LANSING, Mich., Dec. 30 (UPI) -- Geraldine Hoff Doyle, the Michigan woman who appeared as the female-empowerment icon Rosie the Riveter on World War II-era posters, has died, her family said.
She was 86 when she died Sunday, the Lansing State Journal reported Thursday. The cause of her death was not disclosed.
Doyle was a 17-year-old factory worker when she was photographed by United Press International at a metal-pressing plant near Ann Arbor.
The U.S. War Production Coordinating Committee later used the photo as the basis of an illustrated poster bearing the slogan "We Can Do It!" intended to encourage other women to enter the workforce in support of the war effort.
"Rosie the Riveter is the image of an independent woman who is in control of her own destiny," Gladys Beckwith, former director of the Michigan Women's Historical Center and Hall of Fame, told the newspaper. Doyle "was a gracious, beautiful woman. Her death is the passing of an era, and we need to take note of that. We need to respect what she stood for."

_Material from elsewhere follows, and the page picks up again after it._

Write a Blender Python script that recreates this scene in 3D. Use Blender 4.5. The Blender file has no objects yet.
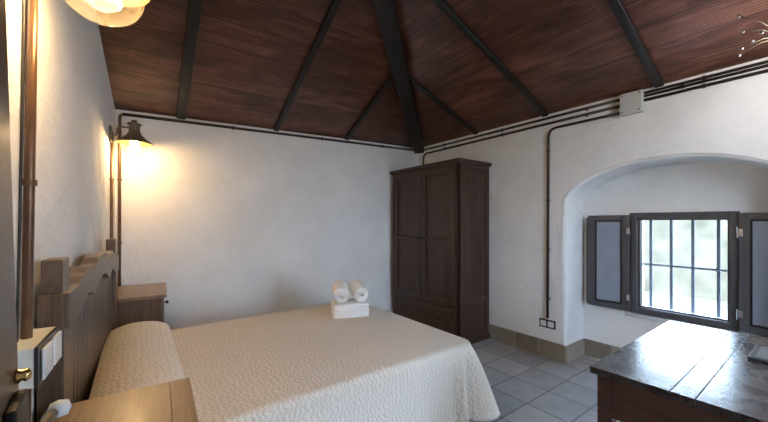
import bpy, bmesh, math, random
from mathutils import Vector, Matrix, noise
random.seed(7)
C = bpy.context.scene.collection
PI = math.pi

# ------------------------------------------------------------------ materials
def nt(name):
    m = bpy.data.materials.new(name); m.use_nodes = True
    n = m.node_tree.nodes; l = m.node_tree.links
    return m, n, l, n['Principled BSDF']

def ramp(n, stops):
    r = n.new('ShaderNodeValToRGB'); e = r.color_ramp.elements
    e[0].position = stops[0][0]; e[0].color = (*stops[0][1], 1)
    e[1].position = stops[-1][0]; e[1].color = (*stops[-1][1], 1)
    for p, c in stops[1:-1]:
        k = e.new(p); k.color = (*c, 1)
    return r

def coords(n, l, scale=(1, 1, 1), kind='Object', rot=(0, 0, 0)):
    t = n.new('ShaderNodeTexCoord'); m = n.new('ShaderNodeMapping')
    m.inputs['Scale'].default_value = scale; m.inputs['Rotation'].default_value = rot
    l.new(t.outputs[kind], m.inputs['Vector']); return m.outputs['Vector']

def tex(n, l, vec, scale, detail=4, rough=.55, dist=0):
    t = n.new('ShaderNodeTexNoise'); t.inputs['Scale'].default_value = scale
    t.inputs['Detail'].default_value = detail; t.inputs['Roughness'].default_value = rough
    t.inputs['Distortion'].default_value = dist
    l.new(vec, t.inputs['Vector']); return t.outputs['Fac']

def bump(n, l, h, strength, dist, normal=None):
    b = n.new('ShaderNodeBump'); b.inputs['Strength'].default_value = strength
    b.inputs['Distance'].default_value = dist; l.new(h, b.inputs['Height'])
    if normal: l.new(normal, b.inputs['Normal'])
    return b.outputs['Normal']

def plain(name, col, rough=.5, metal=0, spec=.5, noise_amt=0, bmp=0, nscale=30, coat=0):
    m, n, l, p = nt(name)
    p.inputs['Roughness'].default_value = rough; p.inputs['Metallic'].default_value = metal
    p.inputs['Specular IOR Level'].default_value = spec
    p.inputs['Coat Weight'].default_value = coat
    v = coords(n, l); f = tex(n, l, v, nscale)
    a = tuple(max(0, c * (1 - noise_amt)) for c in col); b = tuple(min(1, c * (1 + noise_amt)) for c in col)
    r = ramp(n, [(.3, a), (.7, b)]); l.new(f, r.inputs['Fac']); l.new(r.outputs['Color'], p.inputs['Base Color'])
    if bmp: l.new(bump(n, l, f, bmp, .005), p.inputs['Normal'])
    return m

def wood(name, c1, c2, axis='z', rough=.4, coat=.0, bmp=.25, dens=1.0, rvar=.12):
    m, n, l, p = nt(name)
    s = {'x': (1.2, 22, 22), 'y': (22, 1.2, 22), 'z': (22, 22, 1.2)}[axis]
    v = coords(n, l, tuple(q * dens for q in s))
    f = tex(n, l, v, 1.0, 6, .6, .6)
    v2 = coords(n, l, tuple(q * dens * 3.2 for q in s)); g = tex(n, l, v2, 1.4, 3, .7, .2)
    mx = n.new('ShaderNodeMath'); mx.operation = 'MULTIPLY_ADD'; mx.inputs[1].default_value = .45
    l.new(g, mx.inputs[0]); 
    ml = n.new('ShaderNodeMath'); ml.operation = 'MULTIPLY'; ml.inputs[1].default_value = .6
    l.new(f, ml.inputs[0]); l.new(ml.outputs[0], mx.inputs[2])
    r = ramp(n, [(.32, c1), (.72, c2)]); l.new(mx.outputs[0], r.inputs['Fac'])
    l.new(r.outputs['Color'], p.inputs['Base Color'])
    rr = n.new('ShaderNodeMapRange'); rr.inputs['To Min'].default_value = rough - rvar; rr.inputs['To Max'].default_value = rough + rvar
    l.new(f, rr.inputs['Value']); l.new(rr.outputs['Result'], p.inputs['Roughness'])
    p.inputs['Coat Weight'].default_value = coat; p.inputs['Coat Roughness'].default_value = .15
    l.new(bump(n, l, mx.outputs[0], bmp, .004), p.inputs['Normal'])
    return m

def plaster(name, c1, c2, b1=.5, b2=.25):
    m, n, l, p = nt(name)
    v = coords(n, l, kind='Object')
    a = tex(n, l, v, 1.6, 5, .6); bb = tex(n, l, v, 7, 6, .65, .4); c = tex(n, l, v, 60, 3, .6)
    r = ramp(n, [(.3, c1), (.65, c2)]); l.new(a, r.inputs['Fac']); l.new(r.outputs['Color'], p.inputs['Base Color'])
    p.inputs['Roughness'].default_value = .9; p.inputs['Specular IOR Level'].default_value = .2
    n1 = bump(n, l, bb, b1, .02)
    l.new(bump(n, l, c, b2, .004, n1), p.inputs['Normal'])
    return m

def ceiling_mat():
    m, n, l, p = nt('reddish_brown_reeded_ceiling_boards')
    uv = n.new('ShaderNodeTexCoord'); sep = n.new('ShaderNodeSeparateXYZ')
    l.new(uv.outputs['UV'], sep.inputs[0])
    def math_(op, a, b=None, c=None):
        k = n.new('ShaderNodeMath'); k.operation = op
        for i, q in enumerate((a, b, c)):
            if q is None: continue
            if isinstance(q, (int, float)): k.inputs[i].default_value = q
            else: l.new(q, k.inputs[i])
        return k.outputs[0]
    U, V = sep.outputs[0], sep.outputs[1]
    P = .222
    vp = math_('DIVIDE', V, P); fl = math_('FLOOR', vp); fr = math_('FRACT', vp)
    # per-plank end joints
    wn = n.new('ShaderNodeTexWhiteNoise'); wn.noise_dimensions = '1D'; l.new(fl, wn.inputs['W'])
    uo = math_('MULTIPLY_ADD', wn.outputs['Value'], 2.7, math_('DIVIDE', U, 1.85))
    cell = math_('FLOOR', uo)
    cb = n.new('ShaderNodeCombineXYZ'); l.new(fl, cb.inputs[0]); l.new(cell, cb.inputs[1])
    w2 = n.new('ShaderNodeTexWhiteNoise'); w2.noise_dimensions = '2D'; l.new(cb.outputs[0], w2.inputs['Vector'])
    # seam mask
    seam = math_('LESS_THAN', fr, .032)
    # reeds
    rd = math_('FRACT', math_('DIVIDE', V, .0222))
    rd2 = math_('ABSOLUTE', math_('SUBTRACT', rd, .5))       # 0..0.5, groove at 0.5
    groove = math_('GREATER_THAN', rd2, .33)
    # stretched grain
    mp = n.new('ShaderNodeMapping'); mp.inputs['Scale'].default_value = (1.6, 9, 1); l.new(uv.outputs['UV'], mp.inputs['Vector'])
    g = tex(n, l, mp.outputs['Vector'], 1.3, 7, .62, .8)
    mp2 = n.new('ShaderNodeMapping'); mp2.inputs['Scale'].default_value = (5, 5, 1); l.new(uv.outputs['UV'], mp2.inputs['Vector'])
    g2 = tex(n, l, mp2.outputs['Vector'], .5, 4, .6, .3)
    s = math_('ADD', math_('MULTIPLY', g, .6), math_('MULTIPLY', g2, .35))
    s = math_('MULTIPLY_ADD', w2.outputs['Value'], .07, math_('ADD', s, .04))
    r = ramp(n, [(.38, (.036, .0125, .0085)), (.53, (.112, .040, .025)), (.74, (.28, .125, .078))])
    l.new(s, r.inputs['Fac'])
    mixd = n.new('ShaderNodeMix'); mixd.data_type = 'RGBA'
    l.new(math_('MULTIPLY', groove, .62), mixd.inputs['Factor']); l.new(r.outputs['Color'], mixd.inputs['A']); mixd.inputs['B'].default_value = (.012, .004, .003, 1)
    mix2 = n.new('ShaderNodeMix'); mix2.data_type = 'RGBA'
    l.new(seam, mix2.inputs['Factor']); l.new(mixd.outputs['Result'], mix2.inputs['A']); mix2.inputs['B'].default_value = (.006, .003, .002, 1)
    l.new(mix2.outputs['Result'], p.inputs['Base Color'])
    p.inputs['Roughness'].default_value = .30
    hh = math_('SUBTRACT', math_('SUBTRACT', 1.0, math_('MULTIPLY', math_('POWER', math_('MULTIPLY', rd2, 2.0), 3.0), .5)), seam)
    l.new(bump(n, l, hh, .45, .004), p.inputs['Normal'])
    return m

def tile_mat(name, w, h, cols, mortar, msize=.006, off=0, rough=.45, rot=(0, 0, 0), bmp=.3, loc=(0, 0, 0), blot=.5):
    m, n, l, p = nt(name)
    t = n.new('ShaderNodeTexCoord'); mp = n.new('ShaderNodeMapping'); mp.inputs['Rotation'].default_value = rot; mp.inputs['Location'].default_value = loc
    l.new(t.outputs['Object'], mp.inputs['Vector'])
    b = n.new('ShaderNodeTexBrick'); b.offset = off; b.squash = 1
    b.inputs['Scale'].default_value = 1; b.inputs['Brick Width'].default_value = w; b.inputs['Row Height'].default_value = h
    b.inputs['Mortar Size'].default_value = msize; b.inputs['Mortar Smooth'].default_value = .3
    b.inputs['Color1'].default_value = (0, 0, 0, 1); b.inputs['Color2'].default_value = (1, 1, 1, 1); b.inputs['Mortar'].default_value = (.5, .5, .5, 1)
    l.new(mp.outputs['Vector'], b.inputs['Vector'])
    f = tex(n, l, mp.outputs['Vector'], 5, 7, .65, .5)
    mx = n.new('ShaderNodeMix'); mx.data_type = 'FLOAT'; mx.inputs['Factor'].default_value = blot
    sp = n.new('ShaderNodeSeparateColor'); l.new(b.outputs['Color'], sp.inputs[0])
    l.new(sp.outputs[0], mx.inputs['A']); l.new(f, mx.inputs['B'])
    r = ramp(n, cols); l.new(mx.outputs['Result'], r.inputs['Fac'])
    m2 = n.new('ShaderNodeMix'); m2.data_type = 'RGBA'; l.new(b.outputs['Fac'], m2.inputs['Factor']); l.new(r.outputs['Color'], m2.inputs['A']); m2.inputs['B'].default_value = (*mortar, 1)
    l.new(m2.outputs['Result'], p.inputs['Base Color'])
    p.inputs['Roughness'].default_value = rough
    inv = n.new('ShaderNodeMath'); inv.operation = 'SUBTRACT'; inv.inputs[0].default_value = 1; l.new(b.outputs['Fac'], inv.inputs[1])
    n1 = bump(n, l, inv.outputs[0], bmp, .004)
    l.new(bump(n, l, f, .2, .004, n1), p.inputs['Normal'])
    return m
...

Doyle, a mother of six, has said she didn't know until 1984 she was the inspiration for the famous posters. Once she realized the connection, she didn't want to upstage other women who also had been associated with the Rosie the Riveter image in films, artwork or ad campaigns.
"She would say that she was the 'We Can Do It!" girl," her daughter, Stephanie Gregg, told the Journal. "She never wanted to take anything away from the other Rosies."